Şeytan ayrıcalıklı bir yere sahipti melekler arasında. Ama bu ayrıcalıklı yeri kötü akıbetinden kurtaramadı onu. “Beni ateşten, onu topraktan yarattın.” dedi. “Ben mi ona secde edeceğim? dedi. İşte bardağı taşıran son damla. Defol oradan! Kovulmuş şeytan…
Bizim de bardağı taşıran son damlalarımız var mı? Münkesir bir kalp. Yaşlı bir çift göz. “Beni namerde değil merde dahi muhtaç etme.” diye yalvaran bir dil. Okuyucularının kalbinde bir titreme hasıl eden bir kalem…
Demek karar, bardağı taşıran bu son damla ile veriliyor. “İmanımdan zerre kadar endişem yok!” Kibir kokan bu aşırı emniyet sözü bardağımızı taşıran son damla olmasın. Ya da “A be evladım ben kırk yıldır görüyorum adımın karşısında yer alan o ‘cehennemlik’ mührünü. Ama başka bir kapı mı var ona gideyim!” diyen şeyhin samimi yönelişi mi? Ya da ikramı ile ihsanı ile bize lütfedilen konumumuzla bağdaşmayan günahlarımız mı? Ya da gece aç yatağına giren bir komşumuz mu? Ya da bebeği ile hapiste kalan bir annenin çığlığı mı?

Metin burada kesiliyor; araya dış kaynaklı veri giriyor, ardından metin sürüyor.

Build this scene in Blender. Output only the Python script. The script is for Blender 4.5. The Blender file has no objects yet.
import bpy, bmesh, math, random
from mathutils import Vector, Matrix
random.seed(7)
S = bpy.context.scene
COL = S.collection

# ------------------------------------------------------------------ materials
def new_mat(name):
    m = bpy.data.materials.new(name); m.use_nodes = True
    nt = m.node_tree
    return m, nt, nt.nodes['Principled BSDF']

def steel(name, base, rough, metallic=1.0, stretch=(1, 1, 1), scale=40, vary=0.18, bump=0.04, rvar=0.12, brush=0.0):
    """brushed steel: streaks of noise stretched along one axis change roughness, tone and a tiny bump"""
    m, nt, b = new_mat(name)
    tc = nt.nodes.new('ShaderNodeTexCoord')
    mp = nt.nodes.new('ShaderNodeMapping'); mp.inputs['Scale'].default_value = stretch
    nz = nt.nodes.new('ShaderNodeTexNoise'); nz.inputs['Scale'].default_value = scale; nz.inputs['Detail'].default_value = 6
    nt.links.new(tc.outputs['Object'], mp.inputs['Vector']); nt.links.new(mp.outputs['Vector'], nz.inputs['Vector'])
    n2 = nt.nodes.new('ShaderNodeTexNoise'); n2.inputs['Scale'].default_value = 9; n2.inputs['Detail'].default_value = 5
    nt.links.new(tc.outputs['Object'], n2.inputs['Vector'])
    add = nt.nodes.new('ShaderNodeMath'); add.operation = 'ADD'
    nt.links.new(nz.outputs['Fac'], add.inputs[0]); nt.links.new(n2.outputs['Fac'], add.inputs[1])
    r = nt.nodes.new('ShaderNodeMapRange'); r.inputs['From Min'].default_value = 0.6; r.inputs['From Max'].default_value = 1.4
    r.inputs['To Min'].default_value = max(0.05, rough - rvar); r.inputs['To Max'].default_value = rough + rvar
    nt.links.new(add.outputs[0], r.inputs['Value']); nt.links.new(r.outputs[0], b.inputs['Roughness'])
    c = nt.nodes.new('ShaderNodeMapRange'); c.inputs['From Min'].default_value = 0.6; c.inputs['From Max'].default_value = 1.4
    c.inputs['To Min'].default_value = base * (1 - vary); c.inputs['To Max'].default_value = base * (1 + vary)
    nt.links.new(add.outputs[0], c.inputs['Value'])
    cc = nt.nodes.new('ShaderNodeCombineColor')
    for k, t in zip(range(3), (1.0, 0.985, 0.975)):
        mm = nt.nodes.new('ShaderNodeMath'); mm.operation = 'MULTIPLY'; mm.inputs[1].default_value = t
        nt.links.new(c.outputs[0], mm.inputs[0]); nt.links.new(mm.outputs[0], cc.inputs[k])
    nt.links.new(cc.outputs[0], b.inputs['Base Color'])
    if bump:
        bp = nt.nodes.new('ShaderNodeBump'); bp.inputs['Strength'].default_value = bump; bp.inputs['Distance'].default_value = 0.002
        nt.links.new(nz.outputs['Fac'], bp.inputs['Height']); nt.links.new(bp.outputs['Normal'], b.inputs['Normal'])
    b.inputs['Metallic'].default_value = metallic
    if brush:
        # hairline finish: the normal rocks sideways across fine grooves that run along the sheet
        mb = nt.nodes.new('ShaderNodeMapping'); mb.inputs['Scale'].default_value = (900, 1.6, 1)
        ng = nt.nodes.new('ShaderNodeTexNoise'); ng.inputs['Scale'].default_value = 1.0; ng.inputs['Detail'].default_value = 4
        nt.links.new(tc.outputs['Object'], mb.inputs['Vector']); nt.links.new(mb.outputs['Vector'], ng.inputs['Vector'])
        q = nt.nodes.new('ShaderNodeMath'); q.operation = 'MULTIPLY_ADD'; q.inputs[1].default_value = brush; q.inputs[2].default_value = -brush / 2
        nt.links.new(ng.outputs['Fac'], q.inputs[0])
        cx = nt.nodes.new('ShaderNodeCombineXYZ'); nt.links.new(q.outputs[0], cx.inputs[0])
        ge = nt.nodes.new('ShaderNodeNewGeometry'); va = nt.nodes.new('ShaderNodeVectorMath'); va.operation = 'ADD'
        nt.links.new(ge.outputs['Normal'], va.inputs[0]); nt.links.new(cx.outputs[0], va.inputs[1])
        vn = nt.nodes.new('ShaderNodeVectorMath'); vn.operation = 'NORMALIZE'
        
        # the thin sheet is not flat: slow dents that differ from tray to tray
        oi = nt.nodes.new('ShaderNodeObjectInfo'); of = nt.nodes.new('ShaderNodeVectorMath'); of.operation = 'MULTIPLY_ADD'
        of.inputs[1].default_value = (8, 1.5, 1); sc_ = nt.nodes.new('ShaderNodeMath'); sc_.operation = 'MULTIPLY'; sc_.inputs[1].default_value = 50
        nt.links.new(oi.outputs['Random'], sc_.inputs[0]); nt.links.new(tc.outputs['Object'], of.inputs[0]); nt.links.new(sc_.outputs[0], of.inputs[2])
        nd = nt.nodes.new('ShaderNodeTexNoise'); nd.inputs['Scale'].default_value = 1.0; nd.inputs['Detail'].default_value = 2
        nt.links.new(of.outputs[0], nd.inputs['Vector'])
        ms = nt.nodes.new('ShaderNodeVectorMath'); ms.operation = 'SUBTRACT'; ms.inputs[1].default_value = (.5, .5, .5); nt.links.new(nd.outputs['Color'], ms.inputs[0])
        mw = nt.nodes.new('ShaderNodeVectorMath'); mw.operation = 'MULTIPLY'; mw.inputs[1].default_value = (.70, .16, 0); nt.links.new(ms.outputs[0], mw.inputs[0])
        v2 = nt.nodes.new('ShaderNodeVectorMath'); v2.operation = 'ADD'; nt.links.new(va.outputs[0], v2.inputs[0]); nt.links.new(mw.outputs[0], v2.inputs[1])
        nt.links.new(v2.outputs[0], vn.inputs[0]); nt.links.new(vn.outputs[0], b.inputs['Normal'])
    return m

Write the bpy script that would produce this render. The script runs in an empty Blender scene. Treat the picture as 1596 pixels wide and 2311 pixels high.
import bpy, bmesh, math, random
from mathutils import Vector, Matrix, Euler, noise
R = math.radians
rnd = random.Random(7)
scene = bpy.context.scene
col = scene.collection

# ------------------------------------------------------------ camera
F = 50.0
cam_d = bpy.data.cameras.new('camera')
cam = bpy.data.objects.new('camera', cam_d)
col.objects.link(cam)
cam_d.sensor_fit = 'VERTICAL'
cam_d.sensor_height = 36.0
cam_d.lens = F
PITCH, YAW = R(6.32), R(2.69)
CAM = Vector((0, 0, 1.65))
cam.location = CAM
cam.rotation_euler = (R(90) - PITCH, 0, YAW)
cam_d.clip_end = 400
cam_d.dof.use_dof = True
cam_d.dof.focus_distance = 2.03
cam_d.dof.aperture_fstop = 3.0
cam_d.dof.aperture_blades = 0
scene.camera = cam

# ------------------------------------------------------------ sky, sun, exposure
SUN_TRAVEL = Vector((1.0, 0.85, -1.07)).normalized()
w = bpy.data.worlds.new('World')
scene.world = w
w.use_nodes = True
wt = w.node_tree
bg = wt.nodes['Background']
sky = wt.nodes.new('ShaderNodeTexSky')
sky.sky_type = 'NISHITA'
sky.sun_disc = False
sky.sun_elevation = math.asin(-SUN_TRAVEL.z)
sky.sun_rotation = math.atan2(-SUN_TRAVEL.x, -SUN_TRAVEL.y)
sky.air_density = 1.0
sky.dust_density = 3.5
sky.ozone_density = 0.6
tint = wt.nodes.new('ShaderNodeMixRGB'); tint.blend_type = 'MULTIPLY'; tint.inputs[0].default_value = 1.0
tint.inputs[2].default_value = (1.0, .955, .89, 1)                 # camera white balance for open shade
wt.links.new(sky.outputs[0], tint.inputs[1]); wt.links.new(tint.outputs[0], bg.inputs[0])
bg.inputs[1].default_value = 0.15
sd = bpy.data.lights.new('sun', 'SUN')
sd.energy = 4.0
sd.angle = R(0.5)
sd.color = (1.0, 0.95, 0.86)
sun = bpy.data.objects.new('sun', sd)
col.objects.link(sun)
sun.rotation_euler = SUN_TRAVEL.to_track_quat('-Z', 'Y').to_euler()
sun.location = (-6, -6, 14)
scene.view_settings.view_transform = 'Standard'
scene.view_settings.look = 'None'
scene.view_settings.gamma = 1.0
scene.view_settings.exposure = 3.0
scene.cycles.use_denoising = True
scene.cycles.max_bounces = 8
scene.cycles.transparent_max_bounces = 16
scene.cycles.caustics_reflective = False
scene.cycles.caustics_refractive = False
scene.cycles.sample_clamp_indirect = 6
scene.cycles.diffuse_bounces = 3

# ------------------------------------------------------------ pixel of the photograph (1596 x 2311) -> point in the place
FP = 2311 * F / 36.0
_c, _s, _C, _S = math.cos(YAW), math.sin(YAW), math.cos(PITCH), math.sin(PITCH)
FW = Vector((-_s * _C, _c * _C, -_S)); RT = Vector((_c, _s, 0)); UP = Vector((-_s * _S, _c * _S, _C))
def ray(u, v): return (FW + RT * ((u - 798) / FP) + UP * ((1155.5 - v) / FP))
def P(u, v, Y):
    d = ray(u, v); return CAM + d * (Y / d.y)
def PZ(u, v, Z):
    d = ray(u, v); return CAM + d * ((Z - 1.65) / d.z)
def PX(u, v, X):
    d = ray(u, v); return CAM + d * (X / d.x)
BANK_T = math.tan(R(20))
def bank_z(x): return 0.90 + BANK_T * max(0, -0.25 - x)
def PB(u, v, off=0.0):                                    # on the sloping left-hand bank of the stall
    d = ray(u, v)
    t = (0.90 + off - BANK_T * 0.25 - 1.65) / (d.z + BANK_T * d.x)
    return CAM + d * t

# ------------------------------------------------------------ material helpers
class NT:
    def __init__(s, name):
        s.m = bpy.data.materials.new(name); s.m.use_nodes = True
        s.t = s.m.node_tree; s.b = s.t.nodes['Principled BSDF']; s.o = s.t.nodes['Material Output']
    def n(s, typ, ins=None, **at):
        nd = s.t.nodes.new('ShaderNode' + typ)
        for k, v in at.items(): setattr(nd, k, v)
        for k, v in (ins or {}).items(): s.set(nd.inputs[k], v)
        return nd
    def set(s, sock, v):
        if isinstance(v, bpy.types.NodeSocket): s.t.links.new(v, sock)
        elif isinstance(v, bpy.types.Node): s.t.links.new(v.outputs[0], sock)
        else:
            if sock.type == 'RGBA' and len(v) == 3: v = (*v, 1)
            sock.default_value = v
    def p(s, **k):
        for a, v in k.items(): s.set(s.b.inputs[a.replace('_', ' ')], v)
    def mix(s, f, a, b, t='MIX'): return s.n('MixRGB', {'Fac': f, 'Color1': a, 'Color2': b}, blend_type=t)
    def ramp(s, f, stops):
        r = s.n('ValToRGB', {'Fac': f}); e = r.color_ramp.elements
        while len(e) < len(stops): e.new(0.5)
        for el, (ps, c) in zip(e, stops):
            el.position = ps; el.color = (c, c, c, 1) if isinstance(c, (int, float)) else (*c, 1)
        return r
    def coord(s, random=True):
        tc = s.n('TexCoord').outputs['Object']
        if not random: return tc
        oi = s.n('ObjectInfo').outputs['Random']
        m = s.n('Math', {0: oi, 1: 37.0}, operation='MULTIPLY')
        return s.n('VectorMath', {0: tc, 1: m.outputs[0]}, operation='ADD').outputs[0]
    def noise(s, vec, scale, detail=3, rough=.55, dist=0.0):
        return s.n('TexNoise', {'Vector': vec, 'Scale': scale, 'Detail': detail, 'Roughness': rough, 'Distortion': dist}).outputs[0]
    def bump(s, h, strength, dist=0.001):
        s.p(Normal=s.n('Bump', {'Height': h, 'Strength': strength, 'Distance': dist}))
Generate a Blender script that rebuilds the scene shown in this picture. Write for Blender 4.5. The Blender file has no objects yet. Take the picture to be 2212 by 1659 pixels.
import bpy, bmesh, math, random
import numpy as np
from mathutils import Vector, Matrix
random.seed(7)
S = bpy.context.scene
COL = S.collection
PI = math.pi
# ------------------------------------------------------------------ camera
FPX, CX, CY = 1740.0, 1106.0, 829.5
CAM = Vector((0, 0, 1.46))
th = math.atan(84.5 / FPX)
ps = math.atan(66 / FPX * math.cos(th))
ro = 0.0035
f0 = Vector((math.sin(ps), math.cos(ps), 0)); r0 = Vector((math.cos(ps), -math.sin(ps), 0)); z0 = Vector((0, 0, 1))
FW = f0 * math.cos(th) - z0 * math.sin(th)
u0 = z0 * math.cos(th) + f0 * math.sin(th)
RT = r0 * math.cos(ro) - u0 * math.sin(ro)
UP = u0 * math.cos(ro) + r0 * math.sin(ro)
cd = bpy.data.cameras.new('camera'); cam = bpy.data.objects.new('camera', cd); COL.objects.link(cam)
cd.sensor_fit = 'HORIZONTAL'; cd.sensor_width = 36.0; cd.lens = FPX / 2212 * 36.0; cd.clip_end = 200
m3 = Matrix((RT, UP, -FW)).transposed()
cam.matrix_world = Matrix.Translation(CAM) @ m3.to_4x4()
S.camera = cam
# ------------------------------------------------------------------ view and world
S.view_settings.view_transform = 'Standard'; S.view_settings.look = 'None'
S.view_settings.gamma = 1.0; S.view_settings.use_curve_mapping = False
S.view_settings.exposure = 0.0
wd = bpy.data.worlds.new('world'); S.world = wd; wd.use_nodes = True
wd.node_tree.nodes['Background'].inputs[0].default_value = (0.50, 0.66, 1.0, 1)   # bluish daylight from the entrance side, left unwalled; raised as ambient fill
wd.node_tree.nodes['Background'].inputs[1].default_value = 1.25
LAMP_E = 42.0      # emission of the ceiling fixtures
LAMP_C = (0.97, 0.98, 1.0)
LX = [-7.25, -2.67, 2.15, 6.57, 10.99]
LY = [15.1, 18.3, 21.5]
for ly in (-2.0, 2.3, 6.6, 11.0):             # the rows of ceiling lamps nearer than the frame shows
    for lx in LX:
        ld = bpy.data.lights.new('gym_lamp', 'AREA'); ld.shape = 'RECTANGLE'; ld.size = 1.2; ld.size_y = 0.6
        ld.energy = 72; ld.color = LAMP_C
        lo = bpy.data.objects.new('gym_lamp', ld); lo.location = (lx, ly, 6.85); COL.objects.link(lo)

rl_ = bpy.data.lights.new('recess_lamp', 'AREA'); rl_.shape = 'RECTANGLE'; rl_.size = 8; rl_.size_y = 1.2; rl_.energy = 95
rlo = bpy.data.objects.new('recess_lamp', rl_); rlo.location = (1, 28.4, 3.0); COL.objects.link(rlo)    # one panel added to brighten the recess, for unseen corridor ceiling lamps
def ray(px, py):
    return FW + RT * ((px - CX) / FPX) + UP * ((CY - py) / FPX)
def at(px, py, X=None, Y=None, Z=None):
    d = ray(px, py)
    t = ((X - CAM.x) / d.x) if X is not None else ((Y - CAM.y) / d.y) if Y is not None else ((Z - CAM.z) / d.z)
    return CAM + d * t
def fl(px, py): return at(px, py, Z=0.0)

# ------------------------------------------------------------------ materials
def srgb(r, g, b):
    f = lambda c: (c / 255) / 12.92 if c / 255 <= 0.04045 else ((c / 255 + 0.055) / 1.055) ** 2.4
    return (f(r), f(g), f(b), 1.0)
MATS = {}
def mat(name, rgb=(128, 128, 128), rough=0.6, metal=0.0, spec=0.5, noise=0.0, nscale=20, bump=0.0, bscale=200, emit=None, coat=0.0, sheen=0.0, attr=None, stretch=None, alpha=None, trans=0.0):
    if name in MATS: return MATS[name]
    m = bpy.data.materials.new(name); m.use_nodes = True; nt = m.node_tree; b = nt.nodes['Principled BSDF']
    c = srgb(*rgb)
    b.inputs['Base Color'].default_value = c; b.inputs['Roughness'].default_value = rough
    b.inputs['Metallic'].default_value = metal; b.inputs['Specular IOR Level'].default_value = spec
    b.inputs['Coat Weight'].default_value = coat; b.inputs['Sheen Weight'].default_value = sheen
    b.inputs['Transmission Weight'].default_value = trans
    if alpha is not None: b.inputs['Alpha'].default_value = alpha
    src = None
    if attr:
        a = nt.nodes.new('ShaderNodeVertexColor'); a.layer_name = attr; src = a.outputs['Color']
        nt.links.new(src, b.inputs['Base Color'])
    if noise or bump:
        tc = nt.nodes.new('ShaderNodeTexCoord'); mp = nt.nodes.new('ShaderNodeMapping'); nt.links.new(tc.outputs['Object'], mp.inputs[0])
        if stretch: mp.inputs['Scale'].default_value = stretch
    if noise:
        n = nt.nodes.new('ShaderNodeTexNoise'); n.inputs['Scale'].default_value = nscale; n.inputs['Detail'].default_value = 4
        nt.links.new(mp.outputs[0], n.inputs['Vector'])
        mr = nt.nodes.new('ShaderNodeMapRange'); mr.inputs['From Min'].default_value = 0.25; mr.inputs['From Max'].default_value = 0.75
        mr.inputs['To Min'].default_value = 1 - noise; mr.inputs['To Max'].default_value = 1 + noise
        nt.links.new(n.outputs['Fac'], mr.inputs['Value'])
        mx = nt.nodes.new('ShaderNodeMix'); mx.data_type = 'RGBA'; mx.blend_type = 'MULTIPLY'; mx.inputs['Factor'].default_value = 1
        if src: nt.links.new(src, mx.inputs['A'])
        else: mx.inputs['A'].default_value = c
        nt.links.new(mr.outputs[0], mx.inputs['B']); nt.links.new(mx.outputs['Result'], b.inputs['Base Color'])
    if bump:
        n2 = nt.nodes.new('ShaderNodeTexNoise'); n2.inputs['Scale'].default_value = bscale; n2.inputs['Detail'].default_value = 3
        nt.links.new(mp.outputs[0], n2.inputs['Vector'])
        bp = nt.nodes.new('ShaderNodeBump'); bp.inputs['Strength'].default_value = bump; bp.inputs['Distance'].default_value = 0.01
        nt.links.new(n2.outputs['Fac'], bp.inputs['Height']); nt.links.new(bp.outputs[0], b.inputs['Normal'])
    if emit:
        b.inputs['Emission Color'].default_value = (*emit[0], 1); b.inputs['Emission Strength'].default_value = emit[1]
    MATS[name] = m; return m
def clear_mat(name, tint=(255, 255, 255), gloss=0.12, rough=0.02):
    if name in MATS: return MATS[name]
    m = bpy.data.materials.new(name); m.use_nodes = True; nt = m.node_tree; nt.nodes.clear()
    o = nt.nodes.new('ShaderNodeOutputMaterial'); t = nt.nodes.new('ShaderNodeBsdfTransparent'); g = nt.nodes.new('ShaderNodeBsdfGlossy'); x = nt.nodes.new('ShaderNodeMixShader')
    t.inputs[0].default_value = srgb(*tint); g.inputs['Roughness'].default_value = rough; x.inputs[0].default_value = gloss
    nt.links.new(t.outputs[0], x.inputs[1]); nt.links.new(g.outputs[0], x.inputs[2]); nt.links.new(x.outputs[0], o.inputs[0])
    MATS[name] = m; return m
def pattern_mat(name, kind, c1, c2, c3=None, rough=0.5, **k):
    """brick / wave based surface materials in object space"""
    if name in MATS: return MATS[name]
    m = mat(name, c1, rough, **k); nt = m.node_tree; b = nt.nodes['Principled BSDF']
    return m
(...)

Bazen içinde bulunduğumuz durumda yolumuzu tıkayan kaya o kadar büyüktür ki bir son damla yetmez kayanın biraz daha açılıp yolumuzun engelini ortadan kaldırmaya… O zaman biri bir fikir atar ortaya. “Hadi hep bir araya toplanalım da ‘O’nun için, sadece O’nun için yaptıklarımızı anlatalım O’nun huzurunda. Katıksız olanlarını. Sadece O’nun için yaptıklarımızı. Katlandığımız mahrumiyetleri. Aslında bir zarfa koyup göndermiştik Ulu Dergâha. Ama işte bugün lazım oldu. Çıkışımızı kapatan şu kayayı yerinden koparmak için.”
Gözünüzü seveyim;
Hakkımızda topyekûn olumlu kararlara vesile olacak olumlu son damlaları kovalayın. Hakkımızda verilecek olumlu kararları erteleyen ya da verilecek olumsuz bir karara neden olacak bardağı taşıran son damladan çekinin. Bu zamanda vebali büyük olur.